Vox, de Christina Dalcher | Resenha
‘Vox’: um livro para levantarmos a voz
Palavras. Voz. Liberdade. Numa democracia, ninguém precisaria se preocupar com o seu direito de expressão. Até o momento em que esse direito lhe for tirado, bem debaixo dos seus próprios olhos. Opressão, submissão, tirania, autoritarismo, preconceito. Luta. Esperança. Feminismo. Até quando as mulheres serão consideradas o “sexo frágil”? Até quando o gênero irá definir vantagens, desvantagens e posições sociais? São muitas reflexões e inúmeros questionamentos lançados em Vox, este livro incrível de Christina Dalcher, publicado pela editora Arqueiro.
Na trama, o governo dos Estados Unidos decreta que as mulheres só poderão falar até 100 palavras por dia. Além de serem impedidas de trabalhar, também não permitem mais que as meninas aprendam a ler e a escrever. Mas a Dra. Jean McClellan não consegue aceitar a situação e terá que lutar por si, por sua filha e por todas as mulheres para que possam, enfim, recuperar a sua voz.
Vox é assustador. Angustiante. Mais ainda por nos mostrar um futuro (?) que sabemos poder não ser tão ficcional assim. É incrível como Christina consegue nos dilacerar com sua narrativa e nos entregar uma história ao mesmo tempo envolvente e perturbadora. Sua escrita é dura e objetiva, distribuída em capítulos curtos que ajudam a dar um ritmo frenético e bastante fluido à leitura. É impossível tirar os olhos das páginas sem saber como e se Jean conseguirá vencer o sistema.
Por falar nela, que personagem! Forte, carismática, inteligente. E absolutamente humana. A escrita em primeira pessoa nos aproxima de Jean e de sua mente incrível. Essa proximidade, que nos permite testemunhar suas diversas qualidades e habilidades, mas também seus defeitos e pensamentos mais sombrios, nos ajuda a compreender e assimilar as suas atitudes. Inclusive, quando Jean fala consigo mesma em pensamento, ou quando seus pensamentos são expostos para nós, é tão fácil nos identificarmos com seus sentimentos e receios. Tudo, absolutamente tudo relacionado à Jean é crível.
Por isso mesmo, um detalhe me chamou muito a atenção em Vox: Christina construiu seus personagens à nossa própria imagem. Podíamos ser nós vivendo tudo isso. Que pesadelo! Ali não tem o bem e o mal.
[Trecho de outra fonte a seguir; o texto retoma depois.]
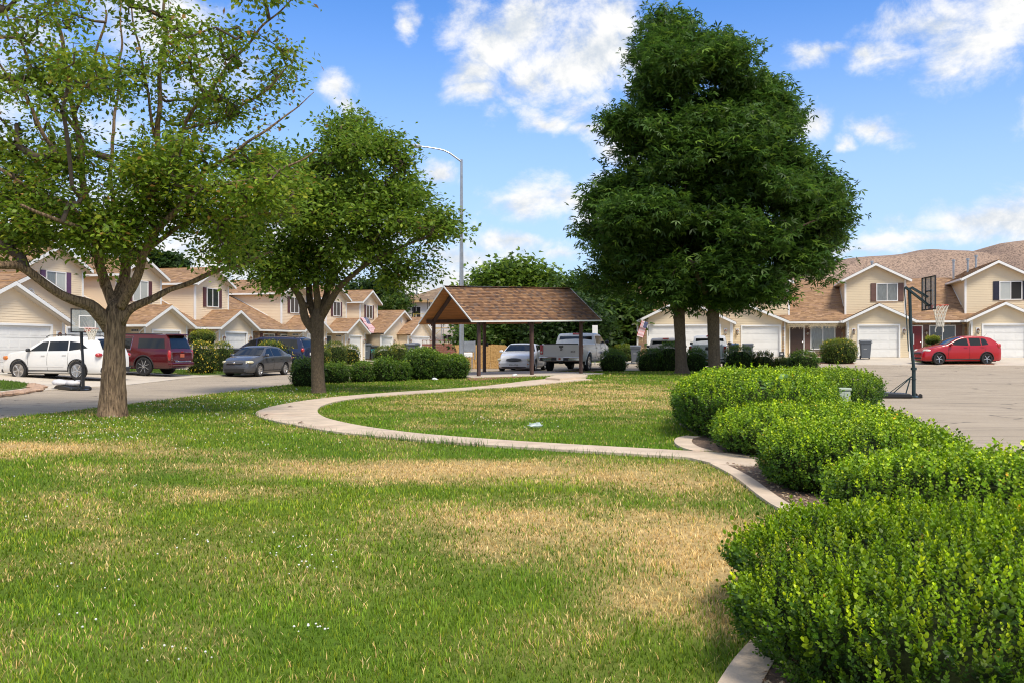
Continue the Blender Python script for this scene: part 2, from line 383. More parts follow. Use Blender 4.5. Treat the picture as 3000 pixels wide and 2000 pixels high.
def P(px, py, Y): return Vector(((px-1500)/F*Y, Y, EYE+(HY-py)/F*Y))
def inside(poly, X, Y):
    r = np.zeros(len(X), bool); n = len(poly); j = n-1
    for i in range(n):
        xi, yi = poly[i]; xj, yj = poly[j]
        c = ((yi > Y) != (yj > Y)) & (X < (xj-xi)*(Y-yi)/((yj-yi) if yj != yi else 1e-9)+xi); r ^= c; j = i
    return r
def smooth_line(pts, closed=False, n=6):
    out = []; m = len(pts)
    for i in range(m if closed else m-1):
        p0, p1, p2, p3 = [np.array(pts[(i+k) % m] if closed else pts[min(max(i+k, 0), m-1)]) for k in (-1, 0, 1, 2)]
        for j in range(n):
            t = j/n; out.append(tuple(.5*((2*p1)+(-p0+p2)*t+(2*p0-5*p1+4*p2-p3)*t*t+(-p0+3*p1-3*p2+p3)*t**3)))
    if not closed: out.append(tuple(pts[-1]))
    return out
def sheet(name, poly, dz, m, step=1.0, thick=0.06, kind='structure', parent=None, zf=None):
    """a ground sheet over a polygon, following the land, with a skirt down its edge"""
    poly = [tuple(map(float, p)) for p in poly]
    xs = [p[0] for p in poly]; ys = [p[1] for p in poly]
    gx, gy = np.meshgrid(np.arange(min(xs), max(xs), step), np.arange(min(ys), max(ys), step)); gx = gx.ravel()+.013; gy = gy.ravel()+.017
    ins = inside(poly, gx, gy)
    P_ = np.array(poly); keep = []
    for a, b in zip(gx[ins], gy[ins]):
        if np.min((P_[:, 0]-a)**2+(P_[:, 1]-b)**2) > (step*.4)**2: keep.append((a, b))
    vs = [Vector(p) for p in poly] + [Vector(p) for p in keep]; n = len(poly)
    r = delaunay_2d_cdt(vs, [], [list(range(n))], 1, 1e-5)
    z = zf or gz
    V = [(v.x, v.y, float(z(v.x, v.y))+dz) for v in r[0]]; b = MB(); b.add(V, [tuple(f) for f in r[2]])
    if thick:
        o = len(b.v); b.v += [(p[0], p[1], float(z(p[0], p[1]))+dz-thick) for p in poly]
        top = {}
        for i, orig in enumerate(r[3]):
            for q in orig:
                if q < n: top[q] = i
        for i in range(n):
            j = (i+1) % n
            if i in top and j in top: b.f.append((top[i], o+i, o+j, top[j])); b.c.append(None)
    ob = b.build(name, m, parent, kind=kind)
    for p in ob.data.polygons:
        pass
    return ob
# ---------------------------------------------------------------- ground, roads, paths
def ground():
    b = MB(); xs = np.concatenate([[-3000,-1200,-500,-200,-110], np.arange(-80, 81, 8.), [110,200,500,1200,3000]])
    ys = np.concatenate([[-300,-60], np.arange(-20, 130, 8.), [160,250,500,1200,3500]])
    for y in ys:
        for x in xs: b.v.append((x, y, float(gz(x, y))-.14-.6*float(sstep(100, 300, math.hypot(x, y)))))
    n = len(xs)
    for j in range(len(ys)-1):
        for i in range(n-1): b.f.append((j*n+i, j*n+i+1, j*n+n+i+1, j*n+n+i)); b.c.append(None)
    b.build('ground', mat('dry_earth', (.33,.22,.15), .95, .3, .3, .5, 8), kind='structure')
ground()
sheet('road', [(-75,-14),(40,-14),(62,20),(62,66),(20,88),(6,118),(-24,118),(-75,60)], 0, 'asphalt', 2.0, 0)

# lawn island
ISLAND_PX = [(0,1232),(300,1198),(600,1160),(850,1129),(960,1118),(1100,1107),(1250,1099),(1400,1092.5),(1560,1089),(1750,1088),(1900,1086.5),(2100,1086),(2300,1087),(2400,1091),(2470,1112),(2560,1186),(2650,1238),(2790,1352),(3000,1458)]
ISLAND = smooth_line([at(*p) for p in ISLAND_PX], n=4)
ISLAND = [(-16,-3),(-14,6),(-11.5,14)] + ISLAND + [(5.0,6.5),(4.9,3),(4.9,-3)]
def px_line(pts, n=5): return smooth_line([at(*p) for p in pts], n=n)
PATH_OUT = px_line([(1640,1111),(1540,1121),(1400,1138),(1250,1149),(1120,1158),(1000,1168),(900,1180),(820,1194),(768,1208),(748,1221),(775,1237),(850,1254),(950,1273),(1080,1289),(1200,1301),(1350,1313),(1600,1330),(1800,1343),(2000,1356)])
PATH_IN = px_line([(1735,1116),(1620,1127),(1520,1137),(1400,1145),(1250,1157),(1100,1168),(1000,1181),(945,1197),(930,1214),(948,1231),(1000,1247),(1100,1266),(1250,1285),(1500,1305),(1700,1318),(2000,1336),(2150,1347)])
PATH = PATH_OUT + px_line([(2000,1356),(2080,1372),(2150,1396),(2200,1380)], 3)[1:] + PATH_IN[::-1]
# hedge bed, kerb edging along it
KERB = smooth_line([at(2080,1374), at(2150,1414), at(2225,1475), at(2288,1515), (2.52,7.2),(2.25,6.2),(1.68,5.3),(1.22,4.5),(.95,4.0),(.70,3.4),(.5,2.6),(.35,1.0)], n=5)
def offset_line(L, d):
    out = []
    for i, p in enumerate(L):
        a = np.array(L[max(i-1, 0)]); b = np.array(L[min(i+1, len(L)-1)]); t = (b-a)/(np.linalg.norm(b-a)+1e-9)
        out.append((p[0]-t[1]*d, p[1]+t[0]*d))
    return out
KERB_IN = offset_line(KERB, .17)       # towards the hedge
CURL = px_line([(2035,1338),(1995,1325),(1976,1310),(1982,1297),(2010,1290)], 4)
CURL_IN = offset_line(CURL, -.26)
BED = KERB_IN + [(1.5,.5),(4.6,.5),(4.7,6)] + [at(3000,1475), at(2780,1372), at(2640,1250), at(2555,1195), at(2440,1125), at(2150,1128), at(2008,1180), at(1990,1250)] + CURL_IN[::-1] + [at(2150,1352), at(2205,1385)]
sheet('lawn', ISLAND, .05, mat('turf', (1,1,1), .95, .35, 14, .8, 60, attr=True, spec=.1), .45, .12)
LAWN = bpy.data.objects['lawn']
def blob_mask(x, y, L):
    m = np.zeros_like(x)
    for cx, cy, rx, ry, w in L: m = np.maximum(m, w*np.clip(1.25-np.sqrt(((x-cx)/rx)**2+((y-cy)/ry)**2), 0, 1))
    return m
_h = rng.random((64,64))
def vnoise(x, y, s):
    X, Y = x*s+100, y*s+100; i, j = np.floor(X).astype(int), np.floor(Y).astype(int); u, v = X-i, Y-j; u = u*u*(3-2*u); v = v*v*(3-2*v)
    q = lambda a, b: _h[a % 64, b % 64]
    return (q(i,j)*(1-u)+q(i+1,j)*u)*(1-v)+(q(i,j+1)*(1-u)+q(i+1,j+1)*u)*v
def fbm(x, y, s): return (vnoise(x,y,s)+.5*vnoise(x+7,y+3,s*2.1)+.25*vnoise(x+1,y+9,s*4.3)+.125*vnoise(x+5,y+5,s*9))/1.875
DRY = [(-.3,10.7,3.2,1.2,.92),(1.6,10.0,1.6,1.3,.9),(1.55,6.6,1.1,2.4,.88),(.5,7.7,1.9,1.5,.55),(-7.0,12.9,2.0,1.1,.9),(-4.6,12.0,1.5,.6,.45),(.9,24.0,4.0,5.5,.66),(3.3,30,4.2,7,.5),(-4.0,10.9,1.6,.6,.7),(1.1,5.0,.8,.8,.7),(-3,6.5,2.4,1.2,.28),(-3.6,8.9,1.6,.7,.35)]
def dryness(x, y):
    m = blob_mask(x, y, DRY)
    return np.clip((m + (fbm(x, y, 1.1)-.5)*1.25 + (fbm(x+9, y*1.2, 4.5)-.5)*.9*(m > .12) + .03)*1.08, 0, 1)
def lawn_color(x, y):
    d = dryness(x, y)[:, None]; n = fbm(x+20, y, .45)[:, None]; n2 = fbm(x+40, y+11, 3.0)[:, None]
    gr = np.array([.065,.14,.014])*(1-n)+np.array([.14,.21,.02])*n
    br = np.array([.52,.37,.165])*(.85+.4*n2)
    return gr*(1-d)*1.0+br*d
def color_lawn():
    me = LAWN.data; co_ = np.zeros(len(me.vertices)*3, np.float32); me.vertices.foreach_get('co', co_); co_ = co_.reshape(-1, 3)
    c = lawn_color(co_[:, 0].astype(float), co_[:, 1].astype(float))*.8
    a = me.color_attributes.new('Col', 'FLOAT_COLOR', 'POINT'); a.data.foreach_set('color', np.concatenate([c, np.ones((len(c),1))], 1).astype(np.float32).ravel())
color_lawn()
def resample(L, n):
    L = np.array(L); d = np.concatenate([[0], np.cumsum(np.linalg.norm(np.diff(L, axis=0), axis=1))]); q = np.linspace(0, d[-1], n)
    return [(float(np.interp(t, d, L[:, 0])), float(np.interp(t, d, L[:, 1]))) for t in q]
sheet('hedge_bed', BED, .075, 'soil', .6, .05)
def kerb_run(name, a, b_, dz, h, m, seg=2.4, gap=.012):
    """kerb in separate cast lengths between two lines"""
    run = []; acc = 0
    for i in range(len(a)-1):
        run.append(i); acc += math.dist(a[i], a[i+1])
        if acc > seg or i == len(a)-2:
            q = MB(); A = [np.array(a[k]) for k in run+[run[-1]+1]]; B = [np.array(b_[k]) for k in run+[run[-1]+1]]
            A[0] = A[0]+(A[1]-A[0])*gap; 
            for k in range(len(A)-1):
                vs = []
                for p in (A[k], A[k+1], B[k+1], B[k]): vs.append((p[0], p[1], g(*p)+dz))
                for p in (A[k], A[k+1], B[k+1], B[k]): vs.append((p[0], p[1], g(*p)+dz+h))
                q.add(vs, [(4,5,6,7),(0,1,5,4),(2,3,7,6)]+([(3,0,4,7)] if k == 0 else [])+([(1,2,6,5)] if k == len(A)-2 else []))
            q.build(name, m, None, kind='structure'); run = []; acc = 0
PO, PI_ = resample(PATH_OUT + [at(2045,1361)], 150), resample(PATH_IN + [at(2240,1352)], 150)
kerb_run('path', PO, PI_, -.02, .105, 'conc', 2.0, .22)
sheet('path_apron', [at(2030,1337), at(2240,1352), at(2205,1386), at(2092,1376), at(2020,1358)], .083, 'conc', .5, .05)
kerb_run('kerb', KERB, KERB_IN, .02, .06, 'conc', 1.5)
kerb_run('kerb', CURL, CURL_IN, .02, .065, 'conc', 3)
# broken kerb between the hedge and the right-hand street
RK = px_line([(2470,1113),(2560,1187),(2650,1239),(2790,1353),(3000,1459)], 4); RK += [(5.03,6.5),(4.95,3)]
kerb_run('kerb', RK, offset_line(RK, .18), -.02, .07, 'conc_w', 2.2, .03)
# the pad under the shelter and the red mulch round it
def pav_pt(a, b): return (PA[0]+a*PDX[0]+b*PDY[0], PA[1]+a*PDX[1]+b*PDY[1])
PAN = R(33); PDX = (math.cos(PAN), math.sin(PAN)); PDY = (-math.sin(PAN), math.cos(PAN)); PA = (-1.43, 38.9)
sheet('mulch_bed', smooth_line([at(1378,1118),(at(1378,1100)[0], at(1378,1100)[1]), at(1420,1091), at(1560,1089.6), at(1745,1088.6), at(1700,1094), at(1660,1100), at(1560,1106), at(1460,1112)], True, 3), .07, 'mulch', .6, .03)
sheet('concrete_pad', [pav_pt(-.7,-.55), pav_pt(3.0,-.75), pav_pt(5.0,-.8), pav_pt(6.6,-.3), pav_pt(6.4,4.6), pav_pt(-.7,4.6)], .10, 'conc_w', .8, .12)
sheet('concrete_step', [at(1625,1109), at(1598,1117), at(1640,1119.5), at(1716,1113), at(1722,1107.5), at(1660,1105)], .16, 'conc', 1, .13)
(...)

Quer dizer, dependendo do ponto de vista de cada pessoa e de suas próprias convicções e ideais, até tem. Viram? Essa dualidade, essa ambiguidade do ser humano é um tapa na cara que recebemos da autora, que só falta sacudir o livro na frente dos nossos olhos para nos alertar: estão vendo como é fácil? Como uma fala, uma fraqueza, uma postura bem difundida pode nos levar ao verdadeiro caos e terror? Como a intolerância e ignorância são capazes de nos mergulhar numa cegueira coletiva e ameaçadora?
A ideia do livro é genial. E a forma como Christina conduziu toda a trama, através da Dra. Jean McClellan, me deixou completamente hipnotizada. Ao mesmo tempo que eu queria ver até onde iria tudo aquilo, foi uma leitura que me deixou apavorada. De verdade. Mas também é uma leitura que nos dá força e estímulo para, cada vez mais, levantarmos a nossa voz. Para que sejamos ouvidas. Talvez eu tenha sentido falta de uma conclusão melhor desenvolvida, pois achei que, no final, ficou tudo meio rápido demais. Mas pode ter sido a minha gana de ter mais tempo com Jean, Jackie, Sharon, Lin, Lorenzo, Patrick e tantos outros personagens marcantes que cumpriram muito bem a sua função: unir suas vozes às nossas para, juntos, fazermos um coro ensurdecedor que nunca poderá ser calado. Não deixaremos.